El referéndum celebrado en Irlanda dejó patente la negativa de aquel país al Tratado de Lisboa, un documento con el que los integrantes de la Unión Europea (UE) quisieron salvar el escollo del rechazo cosechado por el proyecto de Constitución que acabó por no ver finalmente la luz. Es, pese a que se quiera disfrazar con múltiples calificativos, un nuevo varapalo a una construcción europea que camina de traspié en traspié por mor del rechazo que provoca en muchos ciudadanos la cesión de importantes áreas de soberanía a un organismo supranacional en el que el equilibrio de poderes viene condicionado por los grandes: Francia, Alemania, Reino Unido e Italia.
La ratificación del Tratado lisboeta se había circunscrito a los parlamentos nacionales, pero en el caso irlandés, el imperativo legal obligaba a la celebración de una consulta popular que, finalmente, ha devenido en rechazo y que pone en cuestión el futuro del mismo. Esto a pesar de lo que diga el presidente francés, Nicolas Sarkozy, que abogaba por seguir con el proceso de ratificaciones parlamentarias. Un mecanismo inútil puesto que el rechazo de uno solo de los miembros de la UE significa que éste no puede entrar en vigor.
Parece preciso, en estos momentos, repensar los sistemas de la UE y los mecanismos de representación. Eso al mismo tiempo que se debe efectuar un esfuerzo notable para que los ciudadanos perciban a Europa como algo más que una macromaquinaria burocrática.

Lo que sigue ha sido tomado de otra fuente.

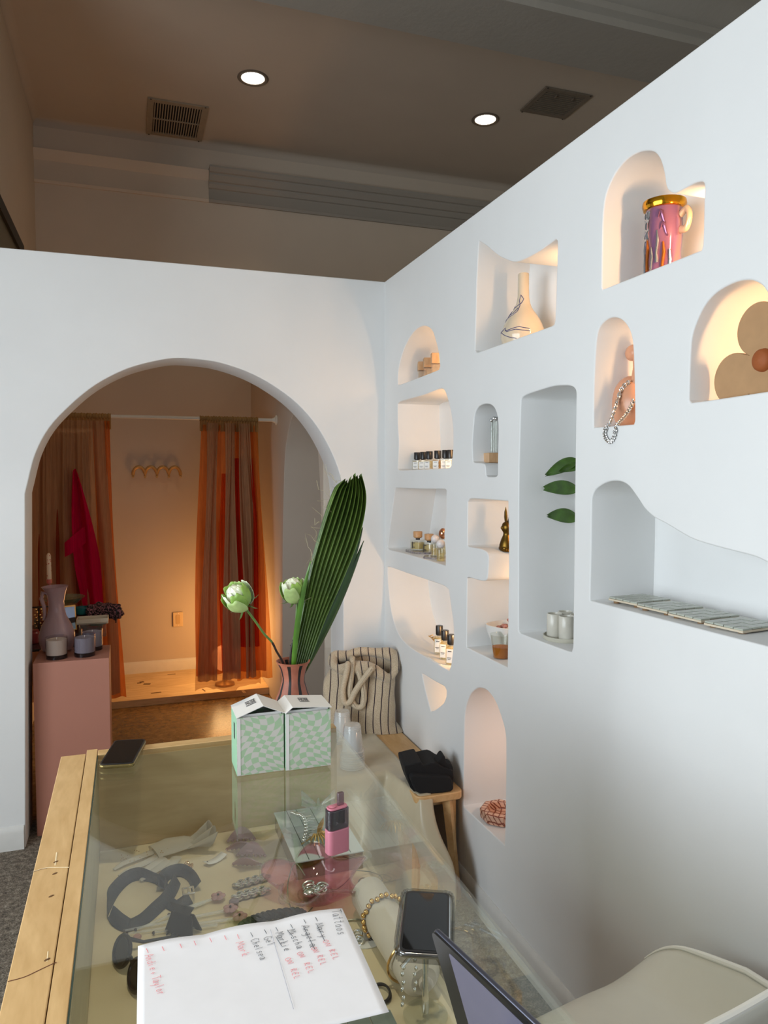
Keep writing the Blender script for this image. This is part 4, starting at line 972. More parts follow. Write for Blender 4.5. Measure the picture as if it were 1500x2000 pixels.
# striped towelling tote
n = N('striped_towelling'); tcs = n.add('ShaderNodeTexCoord'); sep = n.add('ShaderNodeSeparateXYZ'); n.link(tcs.outputs['Object'], sep.inputs[0])
wob = n.math('ADD', n.math('MULTIPLY', n.math('SINE', n.math('MULTIPLY', sep.outputs[2], 17)), .006), n.math('MULTIPLY', n.noise(tcs.outputs['Object'], 5, 2), .03))
ff = n.math('FRACT', n.math('MULTIPLY', n.math('ADD', sep.outputs[0], wob), 29)); st_ = n.math('LESS_THAN', n.math('ABSOLUTE', n.math('SUBTRACT', ff, .5)), .07)
pile = n.noise(n.coord(), 260, 2, .7); base = n.ramp(pile, [(.3, 'b39f84'), (.7, 'd3c1a6')])
mx = n.add('ShaderNodeMix', data_type='RGBA'); n.link(st_, mx.inputs[0]); n.link(base, mx.inputs[6]); mx.inputs[7].default_value = (*lin('33222a'), 1)
n.set(mx.outputs[2], .95, **{'Sheen Weight': .4}); n.bump(pile, .5, .003); TOWEL = n.m
tote = thing('tote_bag', 'cream towelling tote bag with thin dark stripes slumped in the corner', 'bag', (.995, 3.232, BT+.001), rad(-19))
Hb = .325
def bag(u, v):
    a = 2*pi*u; z = Hb*v
    hw = (.152+.012*sin(v*3.1)-.020*max(0, v-.72)/.28+.030*max(0, .12-v)/.12); hd_ = .060+.018*sin(min(1, v*1.2)*pi)-.012*v
    c, s_ = cos(a), sin(a)
    x = hw*(abs(c)**.75)*(1 if c > 0 else -1); y = hd_*(abs(s_)**.6)*(1 if s_ > 0 else -1)
    y += .008*sin(x*38+v*5)*sin(v*6)*(1 if s_ < 0 else .3)
    x += .012*sin(v*7+.5)*(v**.5)+(.022*v*v if c > 0 else -.004*sin(v*9)) + (.02*(1-v)**6 if c > .3 else 0)
    z += (.036*s_)*v**4+.020*sin(x*17+1.2)*v**3 - .02*v**3*max(0, c)
    return (x, y, z)
MB().sheet(bag, 130, 44).build('body', TOWEL, tote, angle=180)
def rimfn(u, v):
    x, y, z = bag(u, 1.0); b = 2*pi*v; a = 2*pi*u; rr = .026+.006*sin(a*3)
    nx, ny = cos(a)*.4, sin(a)
    L = hypot(nx, ny); nx, ny = nx/L, ny/L
    return (x+nx*rr*cos(b)*.9+.006*sin(a*4), y+ny*rr*cos(b)*.9, z+rr*sin(b)+.018*sin(a*2+.7)+.010*sin(a*3))
MB().sheet(rimfn, 130, 14).build('rolled_rim', TOWEL, tote, angle=180)
n2_ = N('tote_handle'); pile = n2_.noise(n2_.coord(), 260, 2, .7); n2_.set(n2_.ramp(pile, [(.3, 'b8a68c'), (.7, 'd6c6ac')]), .95); n2_.bump(pile, .5, .003)
def handle(pts, nm='handle'):
    dense = [tuple(q) for q in smooth_poly([Vector(q) for q in pts], 6, False)]
    h_ = MB().tube(dense, .0135, 10).build(nm, n2_.m, tote)
    MB().tube([(x+.002, y-.0108, z+.002) for x, y, z in dense], .0022, 5).build('stripe', flat('tote_stripe', '33222a', .9), h_)
handle([(-.045, -.055, .30), (-.050, -.085, .335), (-.055, -.092, .30), (-.072, -.094, .22), (-.066, -.096, .165), (-.042, -.097, .163), (-.012, -.096, .22), (.035, -.092, .285), (.060, -.085, .315), (.062, -.055, .30)])
handle([(-.035, .02, .335), (-.03, -.06, .345), (-.034, -.075, .28), (-.040, -.080, .20), (-.02, -.086, .145), (.012, -.088, .140), (.024, -.086, .18), (.016, -.080, .24), (-.004, -.060, .30)])
MB().sheet(lambda u, v: (.004+.042*(u-.5), -.050-.004*sin(u*5), .318-.02*v+.004*sin(u*4)), 8, 4, .001).build('woven_label', flat('tag_cloth', 'c9ccc4', .8), tote)
lettering('label_lettering', 'SO·IO', .017, M_INK, tote, (.004, -.0565, .309), (rad(90), 0, 0))

# ================================================================= display case
GZ = .972
CX0, CX1, CY0, CY1 = -.078, .475, .12, 1.735
FZ = .752
dc = thing('display_case', 'maple counter display case with a glass top and front', 'display case', (0, 0, 0))
# top rails: wide outer board beside a narrow inner strip
MB().box((-.1275, .93, GZ-.009), (.051, 1.64, .022)).build('side_rail', M_MAPLE, dc, smooth=False, bevel=.0015)
MB().box((-.0895, .945, GZ-.010), (.0225, 1.66, .0225)).build('inner_rail', M_MAPLE, dc, smooth=False, bevel=.001)
MB().box((.199, 1.752, GZ-.010), (.552, .030, .0225)).build('back_rail', M_MAPLE_X, dc, smooth=False, bevel=.0015)
MB().box((-.112, .93, .48), (.03, 1.60, .94)).build('side_panel', wood('panel_birch', 'bfa67c', 'd8c198', (10, 2, 2)), dc, smooth=False)
MB().box((-.0765, .93, .861), (.002, 1.6, .21)).build('side_lining', wood('lining', 'b9b092', 'cfc5a4', (3, 1.2, 3), .5), dc, smooth=False)
MB().box((.199, 1.745, .857), (.552, .018, .208)).build('back_panel', M_PANEL, dc, smooth=False)
MB().box((.204, .93, FZ-.012), (.562, 1.62, .024)).build('floor_panel', wood('case_floor', 'dccba4', 'ecdfbe', (1.5, 1.2, 1.5), .55), dc, smooth=False, bevel=.002)
MB().box((.199, .93, .40), (.54, 1.58, .66)).build('cabinet_body', M_MAPLE, dc, smooth=False, bevel=.003)
for x in (-.08, .43):
    for y in (.2, 1.66): MB().tube([(x, y, .07), (x, y, 0)], [.026, .022], 10).build('leg', M_MAPLE, dc)
MB().box(((CX0+CX1)/2, (CY0+CY1)/2, GZ-.003), (CX1-CX0, CY1-CY0, .006)).build('glass_top', M_GLASS, dc, smooth=False, bevel=.0008)
MB().box((CX1-.004, (CY0+CY1)/2, (FZ+GZ-.0065)/2), (.006, CY1-CY0, GZ-.0065-FZ)).build('glass_front', M_GLASS, dc, smooth=False)
# the dark green line of the glass edge where it meets the rail
MB().box((CX0+.0012, .93, GZ+.0004), (.0022, 1.6, .0006)).build('glass_edge_line', flat('glass_edge', '3c4a40', .2), dc, smooth=False)
# dents and scratches on the rail
sc = MB()
for u, v in [(109, 1683), (107, 1706), (92, 1874), (100, 1750)]:
    p = pz(u, v, GZ+.0023); sc.ell((p.x, p.y, GZ+.0022), (.0045, .0022, .0006), 10, 5, R=Matrix.Rotation(.6, 3, 'Z'))
o = sc.build('dent', flat('dent_dark', '6a4a2a', .6), dc); o['kind'] = 'stuff'
def scratch(pts, mat, w=.0007):
    q = [pz(u, v, GZ+.0022) for u, v in pts]; q = smooth_poly(q, 5, False); MB().tube(q, w, 4, flatten=.4).build('scratch', mat, dc)
DKS = flat('scratch_dark', '6b3d24', .7); LTS = flat('scratch_light', 'ead6ae', .6)
scratch([(65, 1702), (90, 1695), (112, 1694), (135, 1694)], LTS, .0011); scratch([(65, 1703), (80, 1698), (92, 1696)], DKS, .0006)
scratch([(15, 1917), (48, 1908), (78, 1894), (110, 1879)], DKS, .0009); scratch([(111, 1665), (108, 1690)], LTS, .0012); scratch([(94, 1858), (92, 1878)], LTS, .0008)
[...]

Toda vez que se intente cualquier alternativa al margen de los ciudadanos se corre el riesgo de que vuelva a suceder que todo avance encalle y que debamos volver de nuevo sobre nuestros pasos para redefinir un espacio político y económico tremendamente diverso que tenga un funcionamiento dinámico y que nos aboque a un futuro mejor.